Given material:
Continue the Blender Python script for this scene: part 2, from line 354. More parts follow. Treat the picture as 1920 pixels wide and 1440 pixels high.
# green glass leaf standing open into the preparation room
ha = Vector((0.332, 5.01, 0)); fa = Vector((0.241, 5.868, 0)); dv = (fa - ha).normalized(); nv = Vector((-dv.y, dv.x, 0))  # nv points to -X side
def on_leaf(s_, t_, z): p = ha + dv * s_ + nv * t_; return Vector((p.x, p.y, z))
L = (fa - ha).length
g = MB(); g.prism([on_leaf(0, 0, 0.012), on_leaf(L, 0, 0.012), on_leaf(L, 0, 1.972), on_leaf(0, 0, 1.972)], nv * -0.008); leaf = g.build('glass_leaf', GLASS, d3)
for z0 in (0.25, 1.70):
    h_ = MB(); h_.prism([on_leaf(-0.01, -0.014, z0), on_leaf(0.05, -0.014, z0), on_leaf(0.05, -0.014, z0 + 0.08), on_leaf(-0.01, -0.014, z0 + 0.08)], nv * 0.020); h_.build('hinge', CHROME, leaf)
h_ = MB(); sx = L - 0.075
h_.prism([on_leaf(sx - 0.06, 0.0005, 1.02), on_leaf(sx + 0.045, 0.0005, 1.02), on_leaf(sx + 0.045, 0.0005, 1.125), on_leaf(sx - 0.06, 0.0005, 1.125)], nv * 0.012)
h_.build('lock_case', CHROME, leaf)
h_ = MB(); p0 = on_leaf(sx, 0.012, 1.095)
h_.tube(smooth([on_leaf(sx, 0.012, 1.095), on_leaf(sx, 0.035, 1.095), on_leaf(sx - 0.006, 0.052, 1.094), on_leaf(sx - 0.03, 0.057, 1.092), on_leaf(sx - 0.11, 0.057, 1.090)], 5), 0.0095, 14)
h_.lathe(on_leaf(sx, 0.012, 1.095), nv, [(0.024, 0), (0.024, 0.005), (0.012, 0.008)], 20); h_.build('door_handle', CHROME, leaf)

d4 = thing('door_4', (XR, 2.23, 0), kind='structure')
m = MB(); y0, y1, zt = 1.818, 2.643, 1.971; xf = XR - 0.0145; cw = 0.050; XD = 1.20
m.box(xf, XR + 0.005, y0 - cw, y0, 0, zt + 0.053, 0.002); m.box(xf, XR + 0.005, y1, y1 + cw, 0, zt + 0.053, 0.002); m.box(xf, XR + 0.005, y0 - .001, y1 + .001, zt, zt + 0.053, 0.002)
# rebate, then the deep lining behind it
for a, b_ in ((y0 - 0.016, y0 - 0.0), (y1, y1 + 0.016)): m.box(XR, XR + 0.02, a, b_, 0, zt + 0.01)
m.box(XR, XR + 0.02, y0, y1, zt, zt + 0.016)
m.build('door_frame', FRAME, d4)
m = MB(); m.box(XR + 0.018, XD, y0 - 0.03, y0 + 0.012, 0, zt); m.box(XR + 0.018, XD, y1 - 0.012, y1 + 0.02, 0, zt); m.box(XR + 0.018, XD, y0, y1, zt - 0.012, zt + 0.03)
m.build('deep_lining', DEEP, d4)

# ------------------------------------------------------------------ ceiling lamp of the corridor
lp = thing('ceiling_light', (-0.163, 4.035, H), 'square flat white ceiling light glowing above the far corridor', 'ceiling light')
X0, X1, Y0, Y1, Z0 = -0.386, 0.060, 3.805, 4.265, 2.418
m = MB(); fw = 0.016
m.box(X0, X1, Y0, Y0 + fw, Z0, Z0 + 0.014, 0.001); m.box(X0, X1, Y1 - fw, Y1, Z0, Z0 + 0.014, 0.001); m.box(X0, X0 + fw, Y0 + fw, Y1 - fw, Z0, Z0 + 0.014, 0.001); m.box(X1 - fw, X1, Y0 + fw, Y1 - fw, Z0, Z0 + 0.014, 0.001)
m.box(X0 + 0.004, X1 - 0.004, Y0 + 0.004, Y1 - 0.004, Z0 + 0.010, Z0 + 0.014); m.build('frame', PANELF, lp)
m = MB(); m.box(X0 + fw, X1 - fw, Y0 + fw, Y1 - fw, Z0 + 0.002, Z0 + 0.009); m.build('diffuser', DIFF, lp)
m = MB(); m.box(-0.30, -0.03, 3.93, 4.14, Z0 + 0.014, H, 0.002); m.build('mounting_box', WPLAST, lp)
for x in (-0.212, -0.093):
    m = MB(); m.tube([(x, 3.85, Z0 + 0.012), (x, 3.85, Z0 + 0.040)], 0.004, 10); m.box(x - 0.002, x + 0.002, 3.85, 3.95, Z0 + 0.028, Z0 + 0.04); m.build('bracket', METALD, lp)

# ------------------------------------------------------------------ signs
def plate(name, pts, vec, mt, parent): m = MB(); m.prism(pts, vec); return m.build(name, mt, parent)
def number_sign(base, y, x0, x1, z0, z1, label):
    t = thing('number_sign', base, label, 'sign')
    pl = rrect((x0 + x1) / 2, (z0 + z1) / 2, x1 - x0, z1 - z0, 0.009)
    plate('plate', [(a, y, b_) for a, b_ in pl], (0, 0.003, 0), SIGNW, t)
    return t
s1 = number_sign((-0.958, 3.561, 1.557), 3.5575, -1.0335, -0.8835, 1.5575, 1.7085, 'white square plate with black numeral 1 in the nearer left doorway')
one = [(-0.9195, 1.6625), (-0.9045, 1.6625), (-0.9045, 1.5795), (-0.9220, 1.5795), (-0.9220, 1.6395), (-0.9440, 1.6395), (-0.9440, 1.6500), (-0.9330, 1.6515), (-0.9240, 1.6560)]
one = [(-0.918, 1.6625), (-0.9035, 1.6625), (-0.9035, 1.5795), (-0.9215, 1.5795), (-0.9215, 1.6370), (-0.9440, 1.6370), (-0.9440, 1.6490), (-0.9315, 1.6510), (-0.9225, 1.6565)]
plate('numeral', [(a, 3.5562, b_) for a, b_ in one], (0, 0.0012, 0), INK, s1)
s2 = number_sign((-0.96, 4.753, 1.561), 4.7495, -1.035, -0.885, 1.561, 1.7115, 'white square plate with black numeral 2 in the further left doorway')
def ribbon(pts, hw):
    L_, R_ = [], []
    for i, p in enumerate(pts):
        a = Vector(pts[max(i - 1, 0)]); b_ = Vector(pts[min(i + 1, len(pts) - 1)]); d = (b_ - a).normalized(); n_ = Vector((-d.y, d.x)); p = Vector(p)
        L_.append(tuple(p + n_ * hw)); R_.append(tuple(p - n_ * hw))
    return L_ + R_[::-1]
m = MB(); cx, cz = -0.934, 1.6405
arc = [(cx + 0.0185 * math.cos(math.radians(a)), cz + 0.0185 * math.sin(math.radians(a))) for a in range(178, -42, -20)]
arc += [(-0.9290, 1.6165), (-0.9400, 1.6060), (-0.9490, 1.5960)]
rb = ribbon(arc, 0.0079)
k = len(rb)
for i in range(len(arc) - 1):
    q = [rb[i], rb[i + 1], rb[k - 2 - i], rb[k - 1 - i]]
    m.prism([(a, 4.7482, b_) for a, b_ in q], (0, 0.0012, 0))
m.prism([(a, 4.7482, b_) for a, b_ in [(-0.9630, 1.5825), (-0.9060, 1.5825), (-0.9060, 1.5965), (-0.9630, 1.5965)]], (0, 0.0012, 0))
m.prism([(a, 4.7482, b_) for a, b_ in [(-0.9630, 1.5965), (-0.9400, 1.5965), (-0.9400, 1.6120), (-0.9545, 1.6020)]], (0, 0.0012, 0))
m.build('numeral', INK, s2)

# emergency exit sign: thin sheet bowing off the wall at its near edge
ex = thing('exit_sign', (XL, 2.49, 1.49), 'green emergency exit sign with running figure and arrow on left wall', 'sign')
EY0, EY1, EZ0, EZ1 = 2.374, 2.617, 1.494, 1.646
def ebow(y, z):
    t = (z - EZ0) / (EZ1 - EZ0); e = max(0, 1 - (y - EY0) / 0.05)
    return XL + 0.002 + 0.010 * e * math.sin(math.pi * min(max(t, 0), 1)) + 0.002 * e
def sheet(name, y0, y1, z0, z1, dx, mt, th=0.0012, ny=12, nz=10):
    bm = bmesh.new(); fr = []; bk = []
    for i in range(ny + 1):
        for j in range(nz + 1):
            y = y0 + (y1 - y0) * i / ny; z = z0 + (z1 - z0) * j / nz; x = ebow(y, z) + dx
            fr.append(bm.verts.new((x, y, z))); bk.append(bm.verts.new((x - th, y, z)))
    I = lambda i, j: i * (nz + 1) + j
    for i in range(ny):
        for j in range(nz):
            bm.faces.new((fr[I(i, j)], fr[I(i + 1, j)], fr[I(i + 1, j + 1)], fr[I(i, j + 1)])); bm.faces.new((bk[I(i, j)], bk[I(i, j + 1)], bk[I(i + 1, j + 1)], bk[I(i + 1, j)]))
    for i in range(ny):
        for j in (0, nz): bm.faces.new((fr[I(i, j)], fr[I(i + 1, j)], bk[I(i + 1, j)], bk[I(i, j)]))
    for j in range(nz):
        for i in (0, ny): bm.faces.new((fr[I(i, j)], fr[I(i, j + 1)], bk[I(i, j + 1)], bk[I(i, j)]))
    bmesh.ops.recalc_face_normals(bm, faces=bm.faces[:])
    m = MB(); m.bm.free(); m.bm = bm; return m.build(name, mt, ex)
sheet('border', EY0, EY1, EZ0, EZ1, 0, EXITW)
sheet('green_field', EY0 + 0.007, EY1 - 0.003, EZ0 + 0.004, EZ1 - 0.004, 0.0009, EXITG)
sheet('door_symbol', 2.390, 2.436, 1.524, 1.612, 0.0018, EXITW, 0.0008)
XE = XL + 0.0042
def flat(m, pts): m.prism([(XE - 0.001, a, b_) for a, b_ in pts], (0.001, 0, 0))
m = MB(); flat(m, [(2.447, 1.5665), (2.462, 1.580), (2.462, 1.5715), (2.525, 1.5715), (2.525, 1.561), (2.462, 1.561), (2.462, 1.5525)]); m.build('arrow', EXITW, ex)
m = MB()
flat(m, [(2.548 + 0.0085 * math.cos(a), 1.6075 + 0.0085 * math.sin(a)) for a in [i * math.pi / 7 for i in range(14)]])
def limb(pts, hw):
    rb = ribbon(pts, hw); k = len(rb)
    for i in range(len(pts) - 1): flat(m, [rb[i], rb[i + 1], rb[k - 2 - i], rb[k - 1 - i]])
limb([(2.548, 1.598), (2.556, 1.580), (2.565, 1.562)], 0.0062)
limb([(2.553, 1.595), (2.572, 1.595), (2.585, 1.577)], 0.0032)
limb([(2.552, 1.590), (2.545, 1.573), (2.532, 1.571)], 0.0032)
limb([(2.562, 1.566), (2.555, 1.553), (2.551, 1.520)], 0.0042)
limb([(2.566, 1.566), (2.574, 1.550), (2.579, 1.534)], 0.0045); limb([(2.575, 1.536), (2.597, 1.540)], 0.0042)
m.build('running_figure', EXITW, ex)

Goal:
Restate word for word only the lines running from the beginning of the data to the line holding "h_.build('door_handle', CHROME, leaf)", both included.

The solution:
Continue the Blender Python script for this scene: part 2, from line 354. More parts follow. Treat the picture as 1920 pixels wide and 1440 pixels high.
# green glass leaf standing open into the preparation room
ha = Vector((0.332, 5.01, 0)); fa = Vector((0.241, 5.868, 0)); dv = (fa - ha).normalized(); nv = Vector((-dv.y, dv.x, 0))  # nv points to -X side
def on_leaf(s_, t_, z): p = ha + dv * s_ + nv * t_; return Vector((p.x, p.y, z))
L = (fa - ha).length
g = MB(); g.prism([on_leaf(0, 0, 0.012), on_leaf(L, 0, 0.012), on_leaf(L, 0, 1.972), on_leaf(0, 0, 1.972)], nv * -0.008); leaf = g.build('glass_leaf', GLASS, d3)
for z0 in (0.25, 1.70):
    h_ = MB(); h_.prism([on_leaf(-0.01, -0.014, z0), on_leaf(0.05, -0.014, z0), on_leaf(0.05, -0.014, z0 + 0.08), on_leaf(-0.01, -0.014, z0 + 0.08)], nv * 0.020); h_.build('hinge', CHROME, leaf)
h_ = MB(); sx = L - 0.075
h_.prism([on_leaf(sx - 0.06, 0.0005, 1.02), on_leaf(sx + 0.045, 0.0005, 1.02), on_leaf(sx + 0.045, 0.0005, 1.125), on_leaf(sx - 0.06, 0.0005, 1.125)], nv * 0.012)
h_.build('lock_case', CHROME, leaf)
h_ = MB(); p0 = on_leaf(sx, 0.012, 1.095)
h_.tube(smooth([on_leaf(sx, 0.012, 1.095), on_leaf(sx, 0.035, 1.095), on_leaf(sx - 0.006, 0.052, 1.094), on_leaf(sx - 0.03, 0.057, 1.092), on_leaf(sx - 0.11, 0.057, 1.090)], 5), 0.0095, 14)
h_.lathe(on_leaf(sx, 0.012, 1.095), nv, [(0.024, 0), (0.024, 0.005), (0.012, 0.008)], 20); h_.build('door_handle', CHROME, leaf)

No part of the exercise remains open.